After reading the Report by Matěj Karásek et al. in this week’s issue of Science and watching the supplementary movies, I better understood the impressive abilities of this robot. I then decided on the two most important facets of the cover image: First, movement—it would be important to display the mechanics of the wings flapping and the robot’s unique flight patterns. Second, impact—I needed an image that would capture our readers’ attention. I wanted the robot to seem like it was going to fly off of the page.

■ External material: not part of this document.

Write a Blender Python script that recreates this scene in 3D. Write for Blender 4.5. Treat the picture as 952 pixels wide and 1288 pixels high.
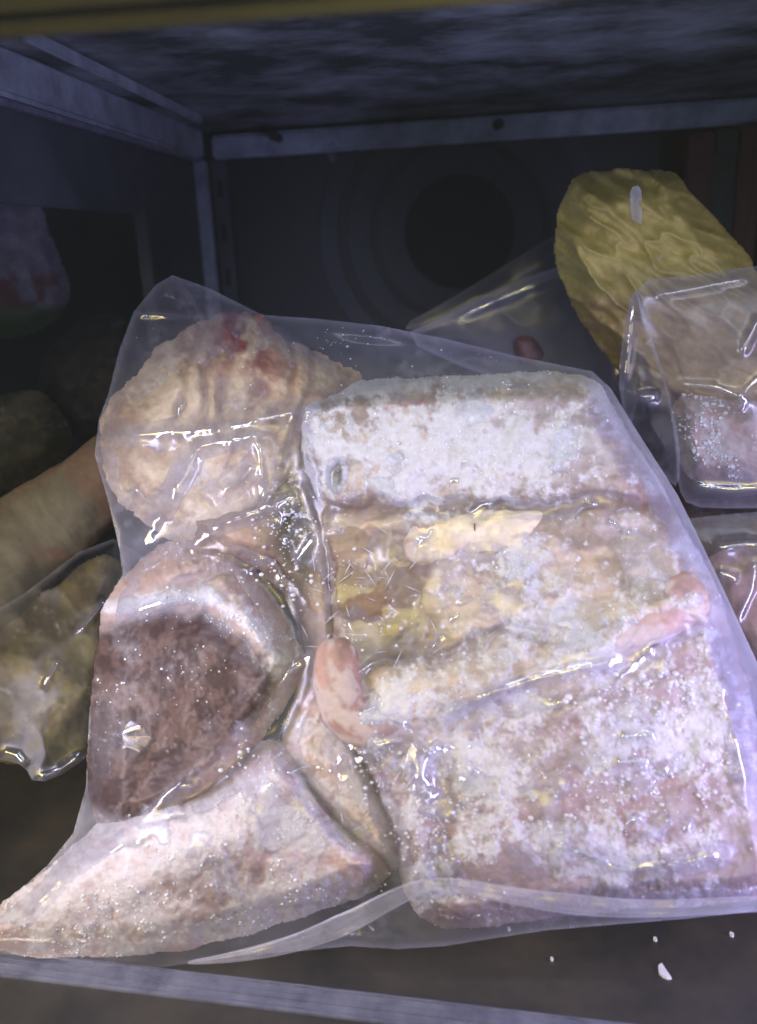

To produce initial images and video, Matěj’s team, based in Delft, the Netherlands, worked with Skopei Films, a film production company located in the same city. The first cover photo they proposed was a lovely picture that shows the robot flying upward with a long exposure trail. This photo suggested potential for capturing the mobility and visual impact I envisioned for the cover. In a meeting with Matěj and Max van Boxel, DP/Director at Skopei Films, we discussed my goals for a composition that would more clearly portray the motion of the wings and the flight pattern. Accomplishing these objectives in one multi-exposure photograph presented daunting technical challenges.

Skopei Films/©TU Delft

A camera mounted to a gliding track, with Matěj in the background adjusting the robot setup.

First, having the robot fly toward the camera was not giving Max and his team enough control over photo composition or the angle needed to capture the shape of the robot from the horizontal perspective. The solution was to tether the robot to a tripod and set it to hover in place. Now, instead of the robot approaching the camera, the camera was positioned on a gliding track sliding away from the robot.

Skopei Films/©TU Delft

The flying robot highlighted in blue light during a long exposure take to capture the flight path.

The flapping wings, illuminated by a cool blue light, created lots of variables. The velocity of the wings determined how strong the flapping wave pattern appeared in the trail. With stronger velocities, it became choppy, similar to the motion of helicopter wings. After a number of tests, we settled on a more delicate, insect-like fluttering pattern that seemed like a better expression of the robot’s inspired design. The overall trail pattern or flight route was also determined by the gliding of the camera. After a number of trials, we achieved a flight pattern that ended with an elegant curl, thus creating the feeling that the robot is accomplishing one of its extraordinary turns at that moment.

Capturing the robot’s body and moving wings took more experimentation. Max and his team had to find an exposure time slow enough to capture blur on the edges of the wings but also fast enough to keep the robot body in sharp focus. To show all four wings opened in the shape of an “X,” the timing had to be perfect.

Skopei Films/©TU Delft

The robot secured to a tripod, allowing the photographer to have more control over composition and timing of all four wings in motion.

Trying to solve all of these problems proved an enormous challenge. In a perfect world, this would have been accomplished in a single multi-exposure photograph. But as each problem was solved, new ones emerged. For example, we used a tripod to correctly position the robot, but this apparatus ended up blocking the space needed to create the long exposure trail. Furthermore, the use of a strobe light created the desired highlights on the body and wings but resulted in the robot appearing to be frozen in mid-air, with no motion blurring the wings.

Eventually, we determined that the only way to show all of the needed elements was to create them in two separate exposures, which we then combined. One photo depicts the complicated capture of the robot in flight, and the other shows the long time exposure of the blue-shaded flight path. Joined together, these images portray both the remarkable mechanical functions and the amazing agility of this elegantly engineered device.

Skopei Films/©TU Delft

The final cover, showing the robot in flight joined with the time exposure of its flight path.

When it comes to creating composite imagery, both Bill Douthitt, Science’s Photography Managing Editor, and I adhere to a simple rule: Don’t do it. The last thing we want is for our readers to doubt whether a picture is real or to question the veracity of the photos in Science. However, this was a very unusual situation. These two exposures are real photographs of the same movement of the same robot. Technical and physical limitations obstructed our ability to the capture the desired result in a single multi-exposure image.

Ultimately, I trusted that Matěj understands what his robot can and cannot do. The established working relationship between Matěj and Max was a blessing. I loved having the researcher, who knows his work best, collaborate with the visual artist during the creative photographic process. It was a rare opportunity to have such a productive relationship between a scientist and a visual artist. I hope it’s something I come across more often in future assignments.

Emily Petersen is a Photo Editor at Science.